### Stored items

★ ★ ★ ★ ★

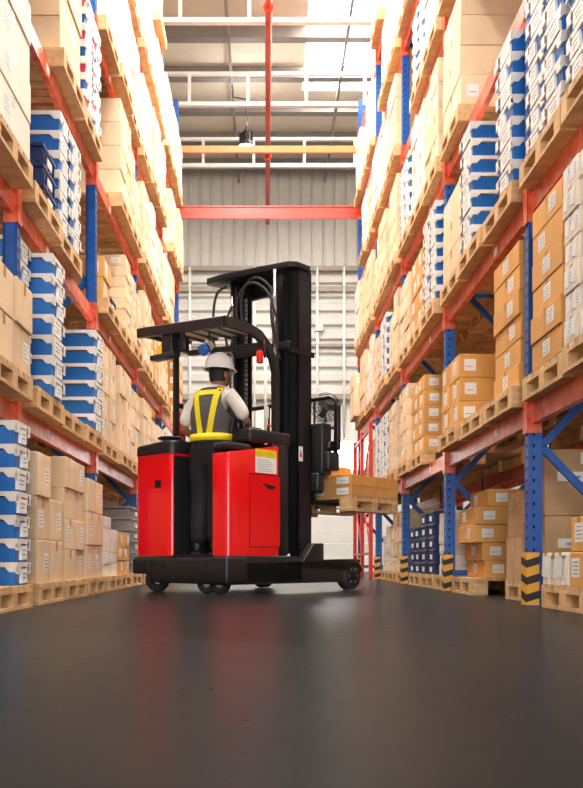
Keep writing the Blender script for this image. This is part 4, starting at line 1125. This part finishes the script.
# vest
def ring_at(z):
    for a, b in zip(RG, RG[1:]):
        if a[2] <= z <= b[2]:
            t_ = (z - a[2]) / (b[2] - a[2]); return [a[i] + (b[i] - a[i]) * t_ for i in range(5)]
    return list(RG[-1] if z > RG[-1][2] else RG[0])
def tors(x, z, back=True, off=0.):
    cx, cy, _, rx, ry = ring_at(z); rx += off + .012; ry += off + .012; dx = max(-.999, min(.999, (x - cx) / rx)); p = 2.4
    y = ry * (1 - abs(dx) ** p) ** (1 / p); return (x, cy - y if back else cy + y, z)
def hx(z):      # half width of the vest panels: narrows at the armholes
    r = ring_at(z)
    if z < 1.22: return r[3] + .0118
    return (r[3] + .012) * (1 - .34 * min(1, (z - 1.22) / .12)) if z < 1.45 else min(r[3] + .011, .118)
m = MB()
zs = [1.005 + .024 * i for i in range(21)]
for back in (True, False):
    v = []; nn = 17
    for z in zs:
        cx = ring_at(z)[0]; hw = hx(z)
        for i in range(nn):
            x = cx + hw * math.sin((i / (nn - 1) - .5) * math.pi)
            v.append(tors(x, z, back))
    m._add(v, [(j * nn + i, j * nn + i + 1, (j + 1) * nn + i + 1, (j + 1) * nn + i) for j in range(len(zs) - 1) for i in range(nn - 1)], 'vest', True)
vest = m.build('safety_vest', per)
md = vest.modifiers.new('solid', 'SOLIDIFY'); md.thickness = .004; md.offset = 0
def band(pts, wd, nm='reflective_stripe'):
    """strip following the torso; pts: (x,z,back)"""
    m = MB(); v = []; P = []
    for a, b in zip(pts, pts[1:]):
        for k in range(8): P.append((a[0] + (b[0] - a[0]) * k / 8, a[1] + (b[1] - a[1]) * k / 8))
    P.append(pts[-1][:2])
    back = pts[0][2]
    for i, (x, z) in enumerate(P):
        x2, z2 = P[min(i + 1, len(P) - 1)]; x1, z1 = P[max(i - 1, 0)]; d = Vector((x2 - x1, z2 - z1)).normalized(); nrm = Vector((-d.y, d.x)) * wd / 2
        for s_, o_ in ((-1, .004), (1, .004), (1, .009), (-1, .009)): v.append(tors(x + nrm.x * s_, z + nrm.y * s_, back, o_))
    n_ = len(P); m._add(v, [(i * 4 + q, i * 4 + (q + 1) % 4, (i + 1) * 4 + (q + 1) % 4, (i + 1) * 4 + q) for i in range(n_ - 1) for q in range(4)], 'hi_vis', False)
    m.bm.verts.ensure_lookup_table(); m.bm.faces.new([m.bm.verts[q] for q in (3, 2, 1, 0)]); m.bm.faces.new([m.bm.verts[(n_ - 1) * 4 + q] for q in range(4)])
    m.build(nm, vest)
for back in (True, False):
    band([(-.055, 1.475, back), (-.015, 1.07, back)], .052); band([(.17, 1.475, back), (.07, 1.07, back)], .052)
    band([(-.05, 1.435, back), (.16, 1.435, back)], .045)
m = MB(); v = []; nb_ = 40
for (z, o_) in ((1.015, .018), (1.075, .018), (1.075, .024), (1.015, .024)):
    cx, cy, _, rx, ry = ring_at(z)
    for i in range(nb_):
        a = 2 * math.pi * i / nb_; c_, s_ = math.cos(a), math.sin(a); k = (abs(c_) ** 2.4 + abs(s_) ** 2.4) ** (-1 / 2.4)
        v.append((cx + (rx + o_) * k * c_, cy + (ry + o_) * k * s_, z))
m._add(v, [(j * nb_ + i, j * nb_ + (i + 1) % nb_, ((j + 1) % 4) * nb_ + (i + 1) % nb_, ((j + 1) % 4) * nb_ + i) for j in range(4) for i in range(nb_)], 'hi_vis', True)
m.build('vest_belt', vest)
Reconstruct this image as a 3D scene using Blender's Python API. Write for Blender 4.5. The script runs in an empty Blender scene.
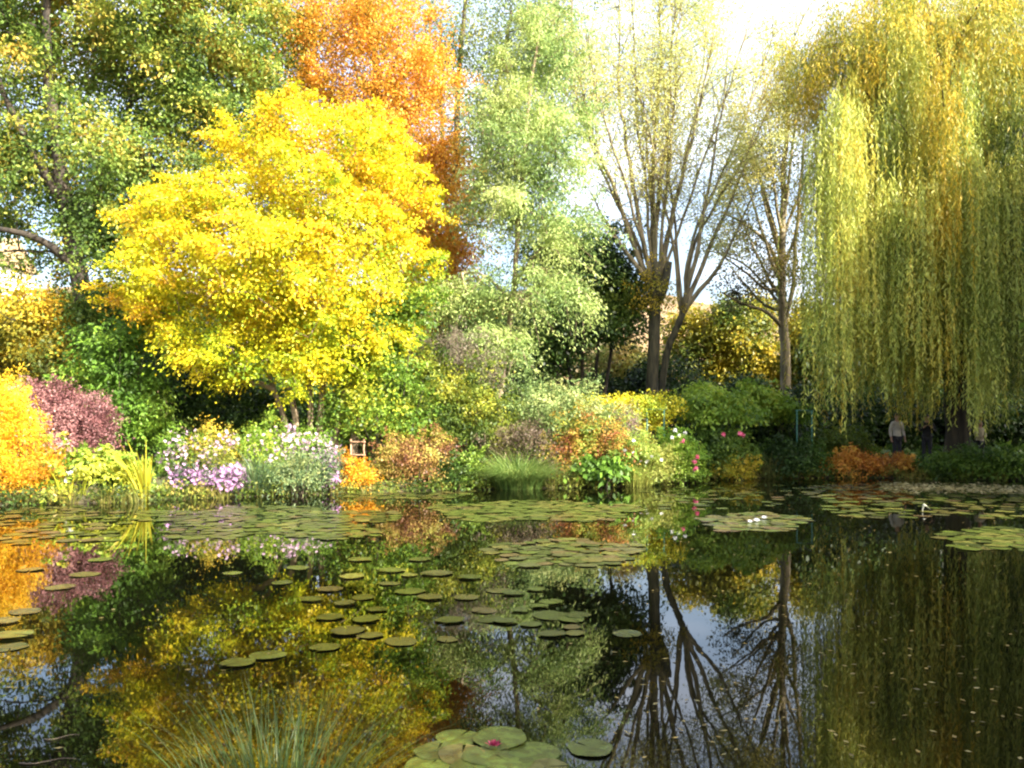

★ ★ ★ ★ ★

### Exercise instructions
The records above need to be restated word for word, with the pictures left out.

### Written solution
Keep writing the Blender script for this image. This is part 4, starting at line 1125. This part finishes the script.
# vest
def ring_at(z):
    for a, b in zip(RG, RG[1:]):
        if a[2] <= z <= b[2]:
            t_ = (z - a[2]) / (b[2] - a[2]); return [a[i] + (b[i] - a[i]) * t_ for i in range(5)]
    return list(RG[-1] if z > RG[-1][2] else RG[0])
def tors(x, z, back=True, off=0.):
    cx, cy, _, rx, ry = ring_at(z); rx += off + .012; ry += off + .012; dx = max(-.999, min(.999, (x - cx) / rx)); p = 2.4
    y = ry * (1 - abs(dx) ** p) ** (1 / p); return (x, cy - y if back else cy + y, z)
def hx(z):      # half width of the vest panels: narrows at the armholes
    r = ring_at(z)
    if z < 1.22: return r[3] + .0118
    return (r[3] + .012) * (1 - .34 * min(1, (z - 1.22) / .12)) if z < 1.45 else min(r[3] + .011, .118)
m = MB()
zs = [1.005 + .024 * i for i in range(21)]
for back in (True, False):
    v = []; nn = 17
    for z in zs:
        cx = ring_at(z)[0]; hw = hx(z)
        for i in range(nn):
            x = cx + hw * math.sin((i / (nn - 1) - .5) * math.pi)
            v.append(tors(x, z, back))
    m._add(v, [(j * nn + i, j * nn + i + 1, (j + 1) * nn + i + 1, (j + 1) * nn + i) for j in range(len(zs) - 1) for i in range(nn - 1)], 'vest', True)
vest = m.build('safety_vest', per)
md = vest.modifiers.new('solid', 'SOLIDIFY'); md.thickness = .004; md.offset = 0
def band(pts, wd, nm='reflective_stripe'):
    """strip following the torso; pts: (x,z,back)"""
    m = MB(); v = []; P = []
    for a, b in zip(pts, pts[1:]):
        for k in range(8): P.append((a[0] + (b[0] - a[0]) * k / 8, a[1] + (b[1] - a[1]) * k / 8))
    P.append(pts[-1][:2])
    back = pts[0][2]
    for i, (x, z) in enumerate(P):
        x2, z2 = P[min(i + 1, len(P) - 1)]; x1, z1 = P[max(i - 1, 0)]; d = Vector((x2 - x1, z2 - z1)).normalized(); nrm = Vector((-d.y, d.x)) * wd / 2
        for s_, o_ in ((-1, .004), (1, .004), (1, .009), (-1, .009)): v.append(tors(x + nrm.x * s_, z + nrm.y * s_, back, o_))
    n_ = len(P); m._add(v, [(i * 4 + q, i * 4 + (q + 1) % 4, (i + 1) * 4 + (q + 1) % 4, (i + 1) * 4 + q) for i in range(n_ - 1) for q in range(4)], 'hi_vis', False)
    m.bm.verts.ensure_lookup_table(); m.bm.faces.new([m.bm.verts[q] for q in (3, 2, 1, 0)]); m.bm.faces.new([m.bm.verts[(n_ - 1) * 4 + q] for q in range(4)])
    m.build(nm, vest)
for back in (True, False):
    band([(-.055, 1.475, back), (-.015, 1.07, back)], .052); band([(.17, 1.475, back), (.07, 1.07, back)], .052)
    band([(-.05, 1.435, back), (.16, 1.435, back)], .045)
m = MB(); v = []; nb_ = 40
for (z, o_) in ((1.015, .018), (1.075, .018), (1.075, .024), (1.015, .024)):
    cx, cy, _, rx, ry = ring_at(z)
    for i in range(nb_):
        a = 2 * math.pi * i / nb_; c_, s_ = math.cos(a), math.sin(a); k = (abs(c_) ** 2.4 + abs(s_) ** 2.4) ** (-1 / 2.4)
        v.append((cx + (rx + o_) * k * c_, cy + (ry + o_) * k * s_, z))
m._add(v, [(j * nb_ + i, j * nb_ + (i + 1) % nb_, ((j + 1) % 4) * nb_ + (i + 1) % nb_, ((j + 1) % 4) * nb_ + i) for j in range(4) for i in range(nb_)], 'hi_vis', True)
m.build('vest_belt', vest)
Reconstruct this image as a 3D scene using Blender's Python API. Write for Blender 4.5. The script runs in an empty Blender scene.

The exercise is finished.